Supplied information:

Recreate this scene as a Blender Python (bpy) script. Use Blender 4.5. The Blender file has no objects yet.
---
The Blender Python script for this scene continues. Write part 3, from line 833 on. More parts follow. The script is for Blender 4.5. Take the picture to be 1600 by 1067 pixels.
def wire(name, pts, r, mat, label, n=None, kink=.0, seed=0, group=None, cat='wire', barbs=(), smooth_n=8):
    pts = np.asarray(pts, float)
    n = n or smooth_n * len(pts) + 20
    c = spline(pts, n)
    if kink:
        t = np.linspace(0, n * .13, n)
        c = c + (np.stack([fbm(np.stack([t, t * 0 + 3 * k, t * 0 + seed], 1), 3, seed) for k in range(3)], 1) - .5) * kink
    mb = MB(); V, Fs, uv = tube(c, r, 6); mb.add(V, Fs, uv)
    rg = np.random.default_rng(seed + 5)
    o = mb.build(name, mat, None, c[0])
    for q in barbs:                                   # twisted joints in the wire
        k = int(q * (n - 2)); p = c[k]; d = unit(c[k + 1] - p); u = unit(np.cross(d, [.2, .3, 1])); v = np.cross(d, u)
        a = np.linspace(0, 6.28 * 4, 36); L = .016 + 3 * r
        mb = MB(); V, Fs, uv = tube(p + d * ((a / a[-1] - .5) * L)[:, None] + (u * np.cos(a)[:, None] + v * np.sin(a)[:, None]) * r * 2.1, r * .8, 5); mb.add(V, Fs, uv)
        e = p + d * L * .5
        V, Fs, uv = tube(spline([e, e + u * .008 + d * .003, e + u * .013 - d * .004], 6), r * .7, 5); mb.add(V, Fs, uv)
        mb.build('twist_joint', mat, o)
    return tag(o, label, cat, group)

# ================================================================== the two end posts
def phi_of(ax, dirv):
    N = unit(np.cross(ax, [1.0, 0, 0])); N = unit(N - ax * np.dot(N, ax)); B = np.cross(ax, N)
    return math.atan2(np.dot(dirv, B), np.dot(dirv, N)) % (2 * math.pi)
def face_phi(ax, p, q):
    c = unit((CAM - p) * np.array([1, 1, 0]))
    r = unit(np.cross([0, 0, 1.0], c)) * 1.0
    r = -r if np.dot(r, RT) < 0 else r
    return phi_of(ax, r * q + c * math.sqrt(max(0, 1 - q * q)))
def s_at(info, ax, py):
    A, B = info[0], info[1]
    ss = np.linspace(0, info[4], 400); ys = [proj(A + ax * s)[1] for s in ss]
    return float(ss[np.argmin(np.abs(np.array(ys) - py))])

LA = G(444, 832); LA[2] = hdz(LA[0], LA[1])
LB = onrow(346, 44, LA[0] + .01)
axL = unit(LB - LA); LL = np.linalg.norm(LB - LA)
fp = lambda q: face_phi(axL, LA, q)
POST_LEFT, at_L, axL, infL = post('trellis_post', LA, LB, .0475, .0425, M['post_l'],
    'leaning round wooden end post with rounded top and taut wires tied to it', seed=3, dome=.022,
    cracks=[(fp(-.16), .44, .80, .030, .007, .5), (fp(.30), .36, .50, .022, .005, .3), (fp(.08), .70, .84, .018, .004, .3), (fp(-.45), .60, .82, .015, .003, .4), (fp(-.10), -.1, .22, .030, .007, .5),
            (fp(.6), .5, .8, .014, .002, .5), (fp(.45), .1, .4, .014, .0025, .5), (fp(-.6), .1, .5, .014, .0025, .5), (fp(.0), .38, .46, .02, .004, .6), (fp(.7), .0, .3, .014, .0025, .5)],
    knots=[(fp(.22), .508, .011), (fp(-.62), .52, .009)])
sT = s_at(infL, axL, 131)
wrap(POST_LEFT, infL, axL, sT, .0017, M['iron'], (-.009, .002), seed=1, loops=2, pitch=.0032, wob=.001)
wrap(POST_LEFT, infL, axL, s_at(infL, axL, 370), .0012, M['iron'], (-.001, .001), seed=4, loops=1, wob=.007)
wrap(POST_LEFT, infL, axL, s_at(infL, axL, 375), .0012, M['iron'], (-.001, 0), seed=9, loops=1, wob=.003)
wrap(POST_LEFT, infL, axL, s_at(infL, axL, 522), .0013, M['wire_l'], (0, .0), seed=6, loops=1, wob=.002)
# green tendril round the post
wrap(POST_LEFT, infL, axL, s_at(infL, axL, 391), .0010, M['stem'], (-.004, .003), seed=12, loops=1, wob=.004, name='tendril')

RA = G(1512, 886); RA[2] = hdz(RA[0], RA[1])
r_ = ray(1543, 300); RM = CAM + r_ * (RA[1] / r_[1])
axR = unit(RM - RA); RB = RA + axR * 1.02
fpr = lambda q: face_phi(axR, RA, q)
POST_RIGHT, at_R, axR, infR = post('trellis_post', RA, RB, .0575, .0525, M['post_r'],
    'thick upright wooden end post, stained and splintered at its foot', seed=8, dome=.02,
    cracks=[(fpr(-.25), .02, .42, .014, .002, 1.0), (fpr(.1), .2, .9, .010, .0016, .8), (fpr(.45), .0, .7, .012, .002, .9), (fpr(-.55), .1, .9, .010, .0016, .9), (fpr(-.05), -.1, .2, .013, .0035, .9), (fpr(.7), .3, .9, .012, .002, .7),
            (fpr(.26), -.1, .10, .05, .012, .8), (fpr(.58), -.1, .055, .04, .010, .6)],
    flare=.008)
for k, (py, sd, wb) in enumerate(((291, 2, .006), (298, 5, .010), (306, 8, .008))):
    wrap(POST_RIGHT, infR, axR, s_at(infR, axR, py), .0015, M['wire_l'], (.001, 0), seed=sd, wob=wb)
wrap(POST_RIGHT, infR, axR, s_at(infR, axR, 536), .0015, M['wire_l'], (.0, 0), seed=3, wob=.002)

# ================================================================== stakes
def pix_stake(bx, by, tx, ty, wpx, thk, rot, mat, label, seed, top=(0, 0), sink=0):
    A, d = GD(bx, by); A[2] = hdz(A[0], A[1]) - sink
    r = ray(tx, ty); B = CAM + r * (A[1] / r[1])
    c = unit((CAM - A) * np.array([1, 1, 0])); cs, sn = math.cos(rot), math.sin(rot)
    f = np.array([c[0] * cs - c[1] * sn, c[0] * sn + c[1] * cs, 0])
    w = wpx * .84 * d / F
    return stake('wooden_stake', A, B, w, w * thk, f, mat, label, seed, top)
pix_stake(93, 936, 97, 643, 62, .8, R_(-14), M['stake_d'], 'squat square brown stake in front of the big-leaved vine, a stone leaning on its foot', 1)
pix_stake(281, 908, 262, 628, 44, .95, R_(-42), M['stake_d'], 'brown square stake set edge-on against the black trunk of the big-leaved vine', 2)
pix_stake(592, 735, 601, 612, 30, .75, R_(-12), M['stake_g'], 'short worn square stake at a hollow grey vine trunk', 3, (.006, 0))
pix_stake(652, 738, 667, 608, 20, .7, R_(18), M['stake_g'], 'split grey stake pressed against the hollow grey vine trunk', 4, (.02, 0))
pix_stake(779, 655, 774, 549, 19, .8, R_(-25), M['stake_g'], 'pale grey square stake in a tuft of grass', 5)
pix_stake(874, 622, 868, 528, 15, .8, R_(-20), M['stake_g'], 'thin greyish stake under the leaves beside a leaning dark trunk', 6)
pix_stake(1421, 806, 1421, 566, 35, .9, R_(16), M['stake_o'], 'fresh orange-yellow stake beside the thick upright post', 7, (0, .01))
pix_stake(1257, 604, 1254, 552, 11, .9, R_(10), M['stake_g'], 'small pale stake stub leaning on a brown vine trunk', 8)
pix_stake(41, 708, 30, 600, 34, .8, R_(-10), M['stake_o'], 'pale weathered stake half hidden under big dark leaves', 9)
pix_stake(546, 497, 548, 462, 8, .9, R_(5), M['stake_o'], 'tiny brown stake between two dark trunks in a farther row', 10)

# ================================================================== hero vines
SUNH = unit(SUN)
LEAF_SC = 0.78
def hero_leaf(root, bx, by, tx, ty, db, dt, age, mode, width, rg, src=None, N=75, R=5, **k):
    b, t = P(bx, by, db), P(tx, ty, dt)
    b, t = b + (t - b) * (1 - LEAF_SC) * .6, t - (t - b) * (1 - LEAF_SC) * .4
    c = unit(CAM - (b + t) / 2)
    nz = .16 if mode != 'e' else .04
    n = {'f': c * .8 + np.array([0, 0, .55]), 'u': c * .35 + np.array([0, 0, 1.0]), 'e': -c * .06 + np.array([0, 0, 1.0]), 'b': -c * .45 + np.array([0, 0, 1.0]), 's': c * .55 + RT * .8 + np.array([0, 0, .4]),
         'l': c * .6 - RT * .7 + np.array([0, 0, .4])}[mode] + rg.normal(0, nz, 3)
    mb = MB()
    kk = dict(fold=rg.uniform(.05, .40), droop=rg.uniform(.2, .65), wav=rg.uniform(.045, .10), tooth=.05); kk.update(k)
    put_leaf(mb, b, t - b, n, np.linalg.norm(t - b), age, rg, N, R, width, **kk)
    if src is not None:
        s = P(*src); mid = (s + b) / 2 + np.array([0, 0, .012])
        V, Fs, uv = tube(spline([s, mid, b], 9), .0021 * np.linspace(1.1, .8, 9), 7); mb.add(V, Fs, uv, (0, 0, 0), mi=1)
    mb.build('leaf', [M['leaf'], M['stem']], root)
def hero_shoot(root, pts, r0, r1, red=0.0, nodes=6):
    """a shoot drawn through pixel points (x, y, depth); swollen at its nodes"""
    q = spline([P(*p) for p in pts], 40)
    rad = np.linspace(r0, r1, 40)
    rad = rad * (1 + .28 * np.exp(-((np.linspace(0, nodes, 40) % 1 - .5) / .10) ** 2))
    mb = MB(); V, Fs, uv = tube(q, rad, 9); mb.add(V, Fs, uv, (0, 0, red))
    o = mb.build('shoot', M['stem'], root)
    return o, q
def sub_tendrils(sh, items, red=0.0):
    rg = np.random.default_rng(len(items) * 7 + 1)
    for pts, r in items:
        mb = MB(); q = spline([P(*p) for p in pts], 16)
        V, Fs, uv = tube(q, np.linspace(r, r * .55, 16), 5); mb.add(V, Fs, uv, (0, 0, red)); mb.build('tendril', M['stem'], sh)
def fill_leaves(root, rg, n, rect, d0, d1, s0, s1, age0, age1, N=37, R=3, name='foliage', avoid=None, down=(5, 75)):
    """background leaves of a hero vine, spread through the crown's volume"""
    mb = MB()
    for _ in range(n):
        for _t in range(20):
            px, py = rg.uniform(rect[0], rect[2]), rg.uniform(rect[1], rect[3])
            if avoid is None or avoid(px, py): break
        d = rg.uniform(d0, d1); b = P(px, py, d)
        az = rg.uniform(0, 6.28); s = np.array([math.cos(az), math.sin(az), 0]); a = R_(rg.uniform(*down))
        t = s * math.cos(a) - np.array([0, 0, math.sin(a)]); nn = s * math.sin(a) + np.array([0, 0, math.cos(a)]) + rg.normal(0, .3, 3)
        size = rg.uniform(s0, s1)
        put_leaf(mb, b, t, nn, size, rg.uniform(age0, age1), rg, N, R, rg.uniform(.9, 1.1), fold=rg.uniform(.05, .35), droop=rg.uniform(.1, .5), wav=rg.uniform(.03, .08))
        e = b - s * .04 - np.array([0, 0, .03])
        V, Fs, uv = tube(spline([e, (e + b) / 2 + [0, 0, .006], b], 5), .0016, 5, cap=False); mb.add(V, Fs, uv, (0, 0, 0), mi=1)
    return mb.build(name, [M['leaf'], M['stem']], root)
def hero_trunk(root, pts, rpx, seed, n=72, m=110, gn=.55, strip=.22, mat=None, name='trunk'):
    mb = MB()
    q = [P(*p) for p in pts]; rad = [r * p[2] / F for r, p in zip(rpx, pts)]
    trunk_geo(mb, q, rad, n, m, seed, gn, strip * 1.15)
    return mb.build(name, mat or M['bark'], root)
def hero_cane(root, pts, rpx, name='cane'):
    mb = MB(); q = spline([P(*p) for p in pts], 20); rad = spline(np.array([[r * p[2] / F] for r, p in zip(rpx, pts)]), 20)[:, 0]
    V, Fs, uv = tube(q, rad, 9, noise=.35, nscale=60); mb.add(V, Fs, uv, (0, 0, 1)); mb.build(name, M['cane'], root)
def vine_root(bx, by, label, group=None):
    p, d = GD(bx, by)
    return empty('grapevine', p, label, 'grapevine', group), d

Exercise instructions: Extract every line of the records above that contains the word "Blender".

Written solution:
Recreate this scene as a Blender Python (bpy) script. Use Blender 4.5. The Blender file has no objects yet.
The Blender Python script for this scene continues. Write part 3, from line 833 on. More parts follow. The script is for Blender 4.5. Take the picture to be 1600 by 1067 pixels.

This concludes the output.